Wednesday, May 8, 2019

Travel Writing: Pack Your Journal!

A view of Shanghai--thanks to my travel magazines!

Without a doubt my favorite magazines for finding writing and art prompts are travel magazines. I can spend hours snipping, tearing, cutting, and dreaming over photos of tropical beaches, European cities, and the kind of Asian resorts that make me want to run away from home in a heartbeat. There's hardly a single page I can pass up without having an idea for a story about a millionaire with three poodles or an orphan who finds a full set of packed Louis Vuitton. 

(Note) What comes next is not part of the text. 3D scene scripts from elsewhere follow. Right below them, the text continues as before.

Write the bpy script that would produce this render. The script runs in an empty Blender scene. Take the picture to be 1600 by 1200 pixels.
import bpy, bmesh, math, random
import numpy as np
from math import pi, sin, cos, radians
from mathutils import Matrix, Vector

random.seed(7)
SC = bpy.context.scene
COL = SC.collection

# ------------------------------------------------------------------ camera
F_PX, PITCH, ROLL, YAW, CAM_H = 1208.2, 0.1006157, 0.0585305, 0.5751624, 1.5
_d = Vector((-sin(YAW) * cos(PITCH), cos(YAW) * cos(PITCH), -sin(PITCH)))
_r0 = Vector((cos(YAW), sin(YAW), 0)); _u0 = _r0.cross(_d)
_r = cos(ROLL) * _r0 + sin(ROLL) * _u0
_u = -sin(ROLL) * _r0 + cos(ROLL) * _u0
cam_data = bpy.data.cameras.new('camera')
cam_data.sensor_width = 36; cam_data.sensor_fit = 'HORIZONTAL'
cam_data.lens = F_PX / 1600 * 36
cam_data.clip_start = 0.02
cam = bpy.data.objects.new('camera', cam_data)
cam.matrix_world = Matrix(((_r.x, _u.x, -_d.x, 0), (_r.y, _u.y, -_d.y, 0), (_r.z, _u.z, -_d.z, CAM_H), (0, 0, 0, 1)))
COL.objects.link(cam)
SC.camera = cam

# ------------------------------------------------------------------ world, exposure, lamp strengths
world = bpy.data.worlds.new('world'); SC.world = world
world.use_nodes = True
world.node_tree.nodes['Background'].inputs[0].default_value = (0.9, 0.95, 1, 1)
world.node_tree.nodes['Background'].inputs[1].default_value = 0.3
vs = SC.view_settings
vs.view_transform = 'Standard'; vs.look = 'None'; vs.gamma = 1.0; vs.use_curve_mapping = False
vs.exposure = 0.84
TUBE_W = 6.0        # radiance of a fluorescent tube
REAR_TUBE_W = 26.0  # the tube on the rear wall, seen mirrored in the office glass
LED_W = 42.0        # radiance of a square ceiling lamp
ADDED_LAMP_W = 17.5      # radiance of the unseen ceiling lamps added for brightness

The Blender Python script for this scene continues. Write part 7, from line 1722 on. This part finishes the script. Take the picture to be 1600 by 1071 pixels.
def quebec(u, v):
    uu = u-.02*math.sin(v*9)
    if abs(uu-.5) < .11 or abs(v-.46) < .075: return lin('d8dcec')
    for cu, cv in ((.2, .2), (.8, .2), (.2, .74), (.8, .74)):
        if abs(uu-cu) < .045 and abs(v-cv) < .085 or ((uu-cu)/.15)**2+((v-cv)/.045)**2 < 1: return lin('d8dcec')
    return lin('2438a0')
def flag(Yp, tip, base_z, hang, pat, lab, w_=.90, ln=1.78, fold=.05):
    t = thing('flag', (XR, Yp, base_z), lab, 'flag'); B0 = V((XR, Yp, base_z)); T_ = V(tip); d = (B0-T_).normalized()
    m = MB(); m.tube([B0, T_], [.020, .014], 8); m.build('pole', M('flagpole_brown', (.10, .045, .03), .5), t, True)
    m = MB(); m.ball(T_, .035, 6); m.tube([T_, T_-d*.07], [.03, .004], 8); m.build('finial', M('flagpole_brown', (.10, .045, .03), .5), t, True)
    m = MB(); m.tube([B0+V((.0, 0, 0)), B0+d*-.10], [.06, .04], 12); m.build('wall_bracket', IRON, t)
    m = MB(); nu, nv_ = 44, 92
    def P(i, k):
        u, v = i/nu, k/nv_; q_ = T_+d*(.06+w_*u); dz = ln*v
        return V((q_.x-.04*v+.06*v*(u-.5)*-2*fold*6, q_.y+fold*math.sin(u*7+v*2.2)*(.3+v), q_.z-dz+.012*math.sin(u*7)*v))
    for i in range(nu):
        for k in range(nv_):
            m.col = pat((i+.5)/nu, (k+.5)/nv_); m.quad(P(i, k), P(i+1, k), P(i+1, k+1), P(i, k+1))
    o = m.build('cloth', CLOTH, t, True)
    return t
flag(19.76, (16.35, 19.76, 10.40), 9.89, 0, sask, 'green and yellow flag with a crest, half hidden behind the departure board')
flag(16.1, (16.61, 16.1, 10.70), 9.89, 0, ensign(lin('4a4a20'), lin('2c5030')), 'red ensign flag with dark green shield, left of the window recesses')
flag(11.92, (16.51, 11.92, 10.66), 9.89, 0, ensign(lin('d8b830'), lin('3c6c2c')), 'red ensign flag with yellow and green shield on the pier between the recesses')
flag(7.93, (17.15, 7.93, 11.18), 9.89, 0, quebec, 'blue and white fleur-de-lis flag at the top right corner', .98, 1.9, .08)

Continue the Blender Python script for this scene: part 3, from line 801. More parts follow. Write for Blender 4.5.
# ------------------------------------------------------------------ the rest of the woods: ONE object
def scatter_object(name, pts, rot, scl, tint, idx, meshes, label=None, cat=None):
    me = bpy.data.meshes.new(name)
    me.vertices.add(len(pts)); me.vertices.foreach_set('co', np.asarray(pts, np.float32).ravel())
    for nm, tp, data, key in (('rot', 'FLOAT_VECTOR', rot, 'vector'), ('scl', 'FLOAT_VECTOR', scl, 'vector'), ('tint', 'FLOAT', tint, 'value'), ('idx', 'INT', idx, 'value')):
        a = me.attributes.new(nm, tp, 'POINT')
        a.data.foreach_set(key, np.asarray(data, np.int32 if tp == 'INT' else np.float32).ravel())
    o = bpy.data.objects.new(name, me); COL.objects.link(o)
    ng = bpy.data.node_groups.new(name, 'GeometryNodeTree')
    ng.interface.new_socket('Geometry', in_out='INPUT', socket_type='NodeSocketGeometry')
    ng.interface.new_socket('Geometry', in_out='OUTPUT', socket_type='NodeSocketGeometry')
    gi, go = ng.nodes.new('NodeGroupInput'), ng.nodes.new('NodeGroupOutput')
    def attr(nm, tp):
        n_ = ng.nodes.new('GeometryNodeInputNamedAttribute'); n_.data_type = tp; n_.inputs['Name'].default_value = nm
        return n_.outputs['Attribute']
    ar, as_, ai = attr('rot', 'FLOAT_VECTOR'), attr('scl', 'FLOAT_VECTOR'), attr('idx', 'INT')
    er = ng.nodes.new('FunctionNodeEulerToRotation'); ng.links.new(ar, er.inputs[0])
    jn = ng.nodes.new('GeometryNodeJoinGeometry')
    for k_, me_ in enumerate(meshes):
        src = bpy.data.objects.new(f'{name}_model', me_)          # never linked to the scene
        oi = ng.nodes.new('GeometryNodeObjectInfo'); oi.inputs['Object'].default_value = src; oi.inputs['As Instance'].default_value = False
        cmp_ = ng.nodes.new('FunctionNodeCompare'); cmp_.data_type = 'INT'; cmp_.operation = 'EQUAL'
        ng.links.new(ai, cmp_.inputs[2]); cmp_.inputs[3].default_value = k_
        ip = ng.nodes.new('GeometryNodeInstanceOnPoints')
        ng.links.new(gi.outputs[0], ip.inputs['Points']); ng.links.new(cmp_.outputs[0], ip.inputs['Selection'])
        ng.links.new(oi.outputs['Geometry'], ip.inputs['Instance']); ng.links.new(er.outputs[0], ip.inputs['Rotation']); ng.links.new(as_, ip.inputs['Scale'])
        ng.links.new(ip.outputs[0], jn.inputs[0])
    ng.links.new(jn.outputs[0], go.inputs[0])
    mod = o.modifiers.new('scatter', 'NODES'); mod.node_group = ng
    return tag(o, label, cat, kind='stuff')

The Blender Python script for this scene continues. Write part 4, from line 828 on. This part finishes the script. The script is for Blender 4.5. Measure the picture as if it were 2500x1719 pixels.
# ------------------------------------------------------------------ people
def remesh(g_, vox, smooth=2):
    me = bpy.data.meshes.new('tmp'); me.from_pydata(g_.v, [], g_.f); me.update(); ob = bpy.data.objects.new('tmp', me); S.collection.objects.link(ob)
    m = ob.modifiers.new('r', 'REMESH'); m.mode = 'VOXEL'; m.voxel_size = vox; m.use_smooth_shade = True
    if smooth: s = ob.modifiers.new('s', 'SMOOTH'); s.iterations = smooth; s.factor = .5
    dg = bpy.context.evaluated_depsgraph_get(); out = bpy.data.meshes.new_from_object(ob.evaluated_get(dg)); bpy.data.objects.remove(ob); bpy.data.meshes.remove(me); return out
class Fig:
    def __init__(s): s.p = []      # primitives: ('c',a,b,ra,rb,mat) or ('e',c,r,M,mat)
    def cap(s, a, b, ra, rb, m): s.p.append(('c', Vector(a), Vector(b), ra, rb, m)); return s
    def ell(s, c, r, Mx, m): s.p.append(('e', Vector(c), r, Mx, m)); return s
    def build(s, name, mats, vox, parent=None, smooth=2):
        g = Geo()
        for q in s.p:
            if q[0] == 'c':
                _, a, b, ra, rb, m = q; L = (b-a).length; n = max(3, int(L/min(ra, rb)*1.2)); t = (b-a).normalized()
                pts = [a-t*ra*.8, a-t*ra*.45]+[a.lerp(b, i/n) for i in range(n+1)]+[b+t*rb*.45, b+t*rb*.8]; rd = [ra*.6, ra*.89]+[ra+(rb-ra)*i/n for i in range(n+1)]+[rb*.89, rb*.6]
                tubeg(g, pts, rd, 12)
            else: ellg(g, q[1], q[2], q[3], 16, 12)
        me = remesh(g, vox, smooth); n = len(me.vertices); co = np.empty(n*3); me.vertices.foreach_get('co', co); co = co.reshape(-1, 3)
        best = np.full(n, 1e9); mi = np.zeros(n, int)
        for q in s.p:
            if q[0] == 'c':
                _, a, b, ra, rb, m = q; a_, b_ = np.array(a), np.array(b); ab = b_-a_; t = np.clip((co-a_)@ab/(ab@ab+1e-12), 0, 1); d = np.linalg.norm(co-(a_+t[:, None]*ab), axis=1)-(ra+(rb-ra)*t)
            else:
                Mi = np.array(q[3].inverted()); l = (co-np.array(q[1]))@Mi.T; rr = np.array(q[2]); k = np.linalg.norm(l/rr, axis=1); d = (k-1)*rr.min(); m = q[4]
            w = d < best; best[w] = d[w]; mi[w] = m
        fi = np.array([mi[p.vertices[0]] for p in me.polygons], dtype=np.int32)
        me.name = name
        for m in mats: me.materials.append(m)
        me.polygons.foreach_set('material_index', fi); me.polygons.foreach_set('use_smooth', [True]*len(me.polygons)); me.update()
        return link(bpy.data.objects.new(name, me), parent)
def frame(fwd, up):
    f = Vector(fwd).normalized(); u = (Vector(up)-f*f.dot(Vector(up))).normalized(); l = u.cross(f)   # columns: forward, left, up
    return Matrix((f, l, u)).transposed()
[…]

The bulk of my magazines come from the library free giveaway bin: Conde Nast Traveler, Travel and Leisure, National Geographic Kids, Sky; you name it, I've read it. Strangely enough, though, for all my love of travel and the magazines that go with it, I've never attempted writing a travel article myself. Lately I've been thinking it's an area I should look into. To better understand what goes into an article, I started taking notes on what makes a good story, as well as the different kinds of articles magazines publish. Some of the main points I've observed are:
  • A piece of travel writing can be as small as a paragraph, or as long as a book. That said, there's not many travel magazines willing to reprint your entire book, but they will look at small sections or chapters. Travel magazines are also a good way to promote your book via reviews, which in turn make a good starting point for armchair travel writers. If you've enjoyed reading a book about Singapore or the North Pole, submit your opinion!
  • Humorous articles seem to be overwhelmingly popular. The more mishaps the merrier. Whether it's the time you fell off the gondola in Venice or slipped on a banana peel at the Ritz, enquiring minds what to know more, more, more.
  • The articles don't always have to be slapstick funny, but they can be deeply personal. I've read articles that have brought me to tears: stories about adopting children overseas, scattering a loved one's ashes on a faraway beach, or coming to terms with a serious illness or disability through the daily rigors of getting from one place to another.
  • Travel experiences don't have to be recent to qualify as magazine-worthy. Travel memoirs are among some of my favorite articles: "When I was ten years old, eating ice cream in Helsinki with my grandmother . . . "
  • For many people, travel isn't just about business or pleasure. Sometimes a trip has a deeper significance, such as taking a pilgrimage to a sacred site, or doing volunteer work in an area hit by a natural disaster. Writing about these experiences for publication can inspire others to take the same path.
  • The more unusual the place visited, the better the story, whether it's a little-known trail-way, restaurant, or museum: weird is good.
  • Speaking of restaurants. . . . Many travel magazines devote entire issues to food themes, complete with recipes. Yum! (Don't leave out the wine!)
  • Budget travel is always a big hit with both travelers and readers.
  • But luxury is even better! I particularly like the articles that show how to combine the two extremes, as in, "A backpackers guide to Lake Como," or, "How to get invited for free to the most expensive island in the world." If you can manage it--write about it!
  • Clothing articles are always a stand-out: what to pack, what to wear in Hong Kong, the best in-flight slippers, etc. etc. If you have a clever way to travel in the same outfit from Barcelona to Tahiti, let us know.
  • Theme journeys make for good stories: eco-travel, visiting literary shrines or artist's studios, motor racing. . . . Designing a trip and an accompanying article around a specific interest sounds like a great way to test the travel writing waters.
  • Travel buddies. Some of the best stories I've read are about the people you travel with. Whether it's a spouse, children, extended family, best friend, group of strangers, or all by yourself--the human element is in many ways the most important part of the trip as well as the story.
  • Artwork. Be sure to take your sketchbook on your next trip. Many of the articles I read include sketches of the journey taken, and most of these sketches are totally raw, smeary, crooked, and real. In other words--they're sketches. Their lack of "perfection" is what captures the moment so well. Even if you don't consider yourself an artist, give it a whirl. You might find a whole new reason to travel!
Tip of the Day:  Keep in mind that travel writing doesn't always have to be nonfiction. Perhaps poetry or a novel based on your travels might be just the ticket. Bon Voyage.